Microsoft Spending $500 Million on 'Largest Ever' Business Marketing Campaign

Microsoft Corp. announced a $500 million marketing initiative Thursday aimed at competing with IBM Corp. for corporate spending on information technology.

In doing so, Microsoft continues on its traditional course of persuading businesses to spend money on desktop-bound software, even as rivals are emphasizing more Web-oriented applications that aren't as firmly tied to Microsoft's Windows operating system.

The $500 million, to be spent over a year to buy ads and expand its sales force, is the largest business-oriented marketing campaign ever for the company, said Jeff Raikes, president of the business division.

By comparison, Microsoft spent $200 million on a four-month marketing campaign when Windows XP was launched in 2001.

"People will look to Microsoft and they will look to IBM" for leadership in business technology, Chief Executive Steve Ballmer said, speaking to reporters at an executive conference. "They are the competitor."

Although Microsoft competes directly with IBM in a few areas, like collaboration software, Gartner analyst David Cearley said, its latest campaign springs out of a more basic conflict about the future of software.

IBM's vision is about Web-based and to some extent open-source software, where the developers make their blueprints available to others. IBM aims to profit from that trend through its enormous consulting and services arm.

Microsoft, on the other hand, doesn't have a consulting arm and wants its proprietary software, in which the blueprints are closely held, to be the main driver of innovation. The Redmond, Wash., company has made most of its money from such products _ namely the Windows operating systems and the Office business suite that includes a word processor, a spreadsheet and other tools.

Thursday's announcement by Ballmer was an affirmation of that position, Cearley said.

"IBM is increasingly a services company ... and we are, at the end of the day, a software company," Ballmer told reporters at a conference of business executives.

Ken Bisconti, IBM's vice president for the Lotus Workplace division, said IBM is the second-largest software products company, not just a consulting organization.

"Windows and Office are attempting to prolong a pre-Internet, proprietary, one-size-fits-all computing model which we do not see the market adopting," Bisconti said.

Microsoft's ad campaign, with the slogan "people ready," kicked off Thursday with eight-page advertisements in The New York Times and The Wall Street Journal. TV ads will follow during the NCAA basketball tournament.

The campaign will promote a number of products the company will release throughout the year, including new operating system Windows Vista and new versions of its server software and Office business tools.

Microsoft will try to make the case that its software is familiar and easy to use _ a message that takes advantage of Microsoft's success so far in penetrating office computers as it promotes newer applications like collaboration tools and databases for customer-relationship management.

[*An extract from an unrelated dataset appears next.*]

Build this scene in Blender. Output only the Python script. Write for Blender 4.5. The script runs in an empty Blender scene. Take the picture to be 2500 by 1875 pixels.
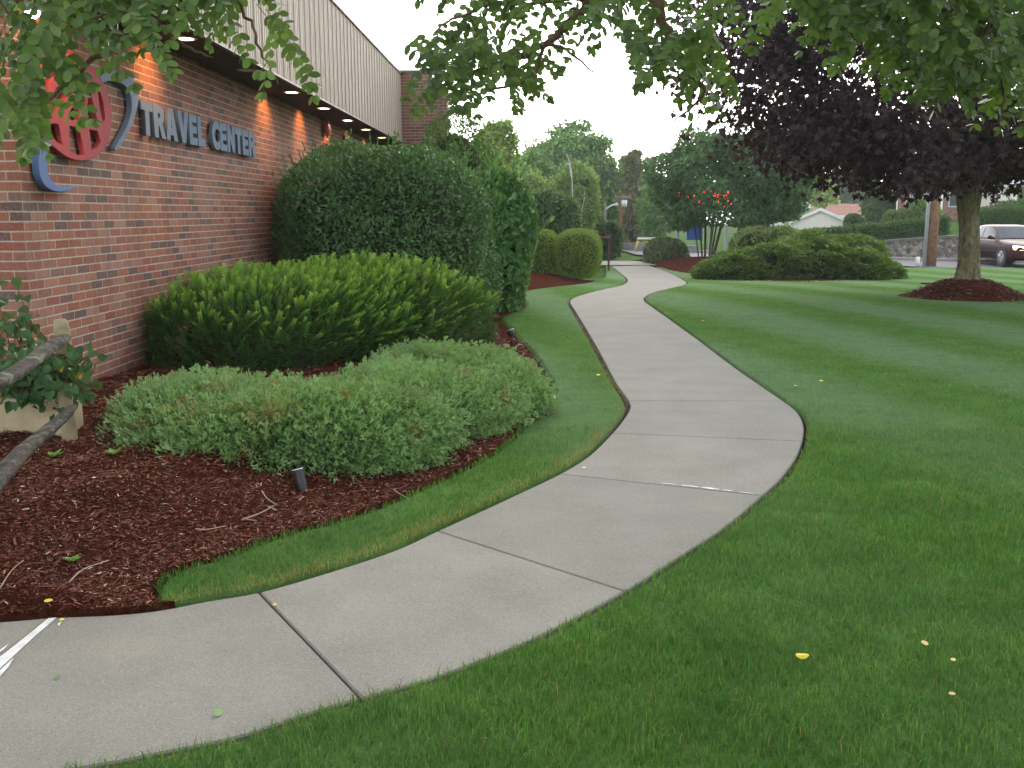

Raikes said the marketing push comes at a time when business customers are ready to spend to increase revenue rather than cut costs, which has been the theme in recent years.

"We do think this is a different economy than we saw two to three years ago," Raikes said.

He estimated that up to three-quarters of Microsoft's $40 billion of annual revenue comes from business customers. IBM had $91 billion in revenue last year, mainly from business customers.